EXTRACTED ENTRIES:
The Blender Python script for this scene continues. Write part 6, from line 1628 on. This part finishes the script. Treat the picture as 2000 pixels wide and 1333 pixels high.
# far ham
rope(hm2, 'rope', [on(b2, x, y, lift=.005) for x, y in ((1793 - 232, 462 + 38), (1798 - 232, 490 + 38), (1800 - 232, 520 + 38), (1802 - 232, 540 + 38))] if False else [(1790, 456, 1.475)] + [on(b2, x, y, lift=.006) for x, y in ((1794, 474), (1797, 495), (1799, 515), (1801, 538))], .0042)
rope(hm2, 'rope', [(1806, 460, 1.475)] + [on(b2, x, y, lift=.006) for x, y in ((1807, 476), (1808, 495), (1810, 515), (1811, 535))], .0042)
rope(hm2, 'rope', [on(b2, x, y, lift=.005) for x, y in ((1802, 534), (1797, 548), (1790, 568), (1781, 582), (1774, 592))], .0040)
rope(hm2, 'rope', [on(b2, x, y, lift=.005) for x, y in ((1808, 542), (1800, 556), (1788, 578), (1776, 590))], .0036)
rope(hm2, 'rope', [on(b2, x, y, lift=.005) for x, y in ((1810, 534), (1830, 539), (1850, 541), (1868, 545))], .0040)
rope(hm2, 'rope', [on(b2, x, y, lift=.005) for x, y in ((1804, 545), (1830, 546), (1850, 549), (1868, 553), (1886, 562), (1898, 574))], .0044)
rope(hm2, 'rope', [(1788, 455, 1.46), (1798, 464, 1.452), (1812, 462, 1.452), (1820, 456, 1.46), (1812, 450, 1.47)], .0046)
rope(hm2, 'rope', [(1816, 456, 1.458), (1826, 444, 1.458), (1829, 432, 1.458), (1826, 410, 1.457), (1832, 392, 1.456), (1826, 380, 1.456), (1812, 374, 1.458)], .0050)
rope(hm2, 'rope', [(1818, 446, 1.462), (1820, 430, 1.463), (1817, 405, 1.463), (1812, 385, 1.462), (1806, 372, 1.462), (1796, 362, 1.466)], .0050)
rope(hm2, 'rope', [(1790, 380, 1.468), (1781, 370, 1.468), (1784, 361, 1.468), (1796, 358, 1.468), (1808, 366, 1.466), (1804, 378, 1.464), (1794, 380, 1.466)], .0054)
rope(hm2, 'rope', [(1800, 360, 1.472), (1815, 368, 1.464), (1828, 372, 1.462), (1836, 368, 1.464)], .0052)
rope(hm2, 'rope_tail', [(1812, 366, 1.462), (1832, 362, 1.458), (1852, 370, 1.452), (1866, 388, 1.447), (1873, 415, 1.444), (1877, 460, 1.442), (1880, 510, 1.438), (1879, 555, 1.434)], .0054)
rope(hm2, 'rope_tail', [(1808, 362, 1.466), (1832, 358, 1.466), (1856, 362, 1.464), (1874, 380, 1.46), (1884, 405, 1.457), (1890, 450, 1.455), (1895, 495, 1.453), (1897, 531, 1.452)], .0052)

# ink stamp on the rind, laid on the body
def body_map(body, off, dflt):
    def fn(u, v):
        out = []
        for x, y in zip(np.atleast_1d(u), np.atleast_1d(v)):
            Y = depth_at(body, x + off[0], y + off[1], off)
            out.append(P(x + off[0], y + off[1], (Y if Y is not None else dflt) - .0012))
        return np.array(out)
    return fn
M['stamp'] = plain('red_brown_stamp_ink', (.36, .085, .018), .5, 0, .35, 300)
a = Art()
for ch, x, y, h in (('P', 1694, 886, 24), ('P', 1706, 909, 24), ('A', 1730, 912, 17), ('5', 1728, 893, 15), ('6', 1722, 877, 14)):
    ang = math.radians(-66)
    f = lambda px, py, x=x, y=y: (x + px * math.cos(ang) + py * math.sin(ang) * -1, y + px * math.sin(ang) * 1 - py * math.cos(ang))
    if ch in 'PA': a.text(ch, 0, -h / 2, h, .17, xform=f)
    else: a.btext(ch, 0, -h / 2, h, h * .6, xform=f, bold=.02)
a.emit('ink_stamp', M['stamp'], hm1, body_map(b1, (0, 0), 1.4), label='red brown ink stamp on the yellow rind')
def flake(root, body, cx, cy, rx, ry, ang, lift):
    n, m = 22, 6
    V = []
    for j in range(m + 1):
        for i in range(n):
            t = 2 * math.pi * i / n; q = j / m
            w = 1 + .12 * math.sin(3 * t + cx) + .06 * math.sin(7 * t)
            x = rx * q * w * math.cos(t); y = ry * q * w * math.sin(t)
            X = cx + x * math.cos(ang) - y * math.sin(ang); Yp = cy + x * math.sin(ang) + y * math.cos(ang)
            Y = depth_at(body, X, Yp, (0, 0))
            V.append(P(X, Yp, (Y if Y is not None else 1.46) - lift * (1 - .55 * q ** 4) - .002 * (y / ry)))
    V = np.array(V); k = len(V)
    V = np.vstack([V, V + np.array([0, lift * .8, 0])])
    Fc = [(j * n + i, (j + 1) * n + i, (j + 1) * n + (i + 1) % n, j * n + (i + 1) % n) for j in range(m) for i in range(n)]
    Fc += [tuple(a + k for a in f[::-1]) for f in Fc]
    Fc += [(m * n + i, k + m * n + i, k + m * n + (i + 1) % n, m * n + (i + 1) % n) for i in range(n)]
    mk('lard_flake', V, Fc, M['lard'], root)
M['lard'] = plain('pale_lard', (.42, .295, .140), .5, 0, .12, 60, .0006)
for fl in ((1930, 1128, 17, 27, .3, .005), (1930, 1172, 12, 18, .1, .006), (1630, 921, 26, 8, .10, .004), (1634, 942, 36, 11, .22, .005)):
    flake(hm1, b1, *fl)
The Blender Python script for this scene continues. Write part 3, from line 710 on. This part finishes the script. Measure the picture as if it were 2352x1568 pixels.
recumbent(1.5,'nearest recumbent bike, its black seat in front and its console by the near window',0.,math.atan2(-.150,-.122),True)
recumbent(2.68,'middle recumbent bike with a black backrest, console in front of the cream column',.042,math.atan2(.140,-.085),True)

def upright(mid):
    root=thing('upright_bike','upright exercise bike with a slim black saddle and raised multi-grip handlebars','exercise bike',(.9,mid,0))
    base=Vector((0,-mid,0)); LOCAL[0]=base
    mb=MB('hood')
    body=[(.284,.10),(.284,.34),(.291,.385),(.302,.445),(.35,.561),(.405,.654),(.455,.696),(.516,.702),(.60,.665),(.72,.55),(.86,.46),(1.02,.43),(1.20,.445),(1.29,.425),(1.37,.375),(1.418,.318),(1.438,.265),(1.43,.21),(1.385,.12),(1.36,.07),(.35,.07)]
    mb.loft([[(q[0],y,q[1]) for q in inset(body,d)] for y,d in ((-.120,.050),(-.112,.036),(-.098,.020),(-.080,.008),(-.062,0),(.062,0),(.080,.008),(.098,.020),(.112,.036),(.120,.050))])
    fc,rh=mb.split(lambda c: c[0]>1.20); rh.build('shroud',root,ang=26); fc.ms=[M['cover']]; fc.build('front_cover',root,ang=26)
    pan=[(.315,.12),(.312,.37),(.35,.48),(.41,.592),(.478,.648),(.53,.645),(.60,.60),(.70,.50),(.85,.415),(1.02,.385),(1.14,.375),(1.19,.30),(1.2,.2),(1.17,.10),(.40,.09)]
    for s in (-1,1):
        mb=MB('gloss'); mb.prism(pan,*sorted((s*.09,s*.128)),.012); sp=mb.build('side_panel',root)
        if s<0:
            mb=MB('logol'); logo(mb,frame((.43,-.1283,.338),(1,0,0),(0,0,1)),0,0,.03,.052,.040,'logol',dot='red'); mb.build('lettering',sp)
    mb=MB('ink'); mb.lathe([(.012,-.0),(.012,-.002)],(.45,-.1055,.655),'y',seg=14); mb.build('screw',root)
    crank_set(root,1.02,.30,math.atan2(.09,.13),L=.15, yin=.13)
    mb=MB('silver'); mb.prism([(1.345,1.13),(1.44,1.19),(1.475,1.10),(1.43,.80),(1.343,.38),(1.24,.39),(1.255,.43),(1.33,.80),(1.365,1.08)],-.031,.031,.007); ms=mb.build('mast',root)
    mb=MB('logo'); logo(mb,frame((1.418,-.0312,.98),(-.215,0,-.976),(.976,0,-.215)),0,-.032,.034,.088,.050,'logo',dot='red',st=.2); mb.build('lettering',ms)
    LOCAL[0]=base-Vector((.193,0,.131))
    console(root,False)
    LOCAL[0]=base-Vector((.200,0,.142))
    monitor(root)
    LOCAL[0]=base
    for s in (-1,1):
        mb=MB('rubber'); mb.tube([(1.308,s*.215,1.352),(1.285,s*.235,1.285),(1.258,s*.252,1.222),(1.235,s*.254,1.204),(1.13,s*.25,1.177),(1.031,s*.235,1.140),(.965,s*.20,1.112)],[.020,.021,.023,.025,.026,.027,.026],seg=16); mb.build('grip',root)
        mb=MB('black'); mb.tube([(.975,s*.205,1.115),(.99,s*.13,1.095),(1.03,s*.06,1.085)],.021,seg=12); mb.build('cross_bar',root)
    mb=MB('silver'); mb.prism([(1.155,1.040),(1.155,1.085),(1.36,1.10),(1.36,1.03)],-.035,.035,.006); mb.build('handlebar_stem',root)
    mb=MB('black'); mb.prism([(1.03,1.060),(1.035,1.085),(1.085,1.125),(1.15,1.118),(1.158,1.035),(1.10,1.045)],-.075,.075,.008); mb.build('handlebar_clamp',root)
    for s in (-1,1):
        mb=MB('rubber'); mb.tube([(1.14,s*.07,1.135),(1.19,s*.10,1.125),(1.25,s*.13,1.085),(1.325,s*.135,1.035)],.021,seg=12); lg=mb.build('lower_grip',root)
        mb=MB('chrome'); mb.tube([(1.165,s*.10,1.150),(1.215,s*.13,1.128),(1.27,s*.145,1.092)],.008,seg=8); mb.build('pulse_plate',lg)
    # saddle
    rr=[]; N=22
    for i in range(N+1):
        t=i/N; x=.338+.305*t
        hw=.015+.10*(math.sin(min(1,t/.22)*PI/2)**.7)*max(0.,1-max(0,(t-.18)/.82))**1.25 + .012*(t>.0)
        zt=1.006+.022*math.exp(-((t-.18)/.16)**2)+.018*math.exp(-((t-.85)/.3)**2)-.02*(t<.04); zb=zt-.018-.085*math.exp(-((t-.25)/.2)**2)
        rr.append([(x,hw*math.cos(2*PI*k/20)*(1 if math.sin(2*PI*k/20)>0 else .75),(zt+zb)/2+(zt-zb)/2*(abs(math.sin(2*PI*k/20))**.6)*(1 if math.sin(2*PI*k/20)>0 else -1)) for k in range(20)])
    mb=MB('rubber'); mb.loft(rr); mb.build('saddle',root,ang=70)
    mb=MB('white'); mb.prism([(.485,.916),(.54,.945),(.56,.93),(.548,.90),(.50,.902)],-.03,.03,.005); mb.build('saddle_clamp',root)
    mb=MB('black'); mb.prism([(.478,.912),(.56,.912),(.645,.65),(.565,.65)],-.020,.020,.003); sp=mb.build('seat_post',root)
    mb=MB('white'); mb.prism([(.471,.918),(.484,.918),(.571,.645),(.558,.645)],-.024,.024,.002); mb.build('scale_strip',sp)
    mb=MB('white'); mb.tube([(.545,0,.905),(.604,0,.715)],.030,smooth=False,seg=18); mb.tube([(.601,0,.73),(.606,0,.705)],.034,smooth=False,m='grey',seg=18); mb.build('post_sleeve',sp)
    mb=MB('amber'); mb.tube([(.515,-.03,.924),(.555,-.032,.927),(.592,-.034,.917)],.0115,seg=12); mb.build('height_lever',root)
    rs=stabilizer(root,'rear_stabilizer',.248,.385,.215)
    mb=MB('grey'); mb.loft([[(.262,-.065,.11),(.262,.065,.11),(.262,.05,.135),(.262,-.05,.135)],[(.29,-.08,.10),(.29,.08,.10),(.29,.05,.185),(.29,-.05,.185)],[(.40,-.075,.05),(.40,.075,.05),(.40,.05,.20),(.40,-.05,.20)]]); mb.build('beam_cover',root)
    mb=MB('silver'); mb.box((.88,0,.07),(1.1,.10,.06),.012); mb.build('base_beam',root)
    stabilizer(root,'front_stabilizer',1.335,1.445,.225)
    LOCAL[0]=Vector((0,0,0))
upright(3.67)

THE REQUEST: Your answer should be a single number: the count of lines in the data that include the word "this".

CORRECT ANSWER: 2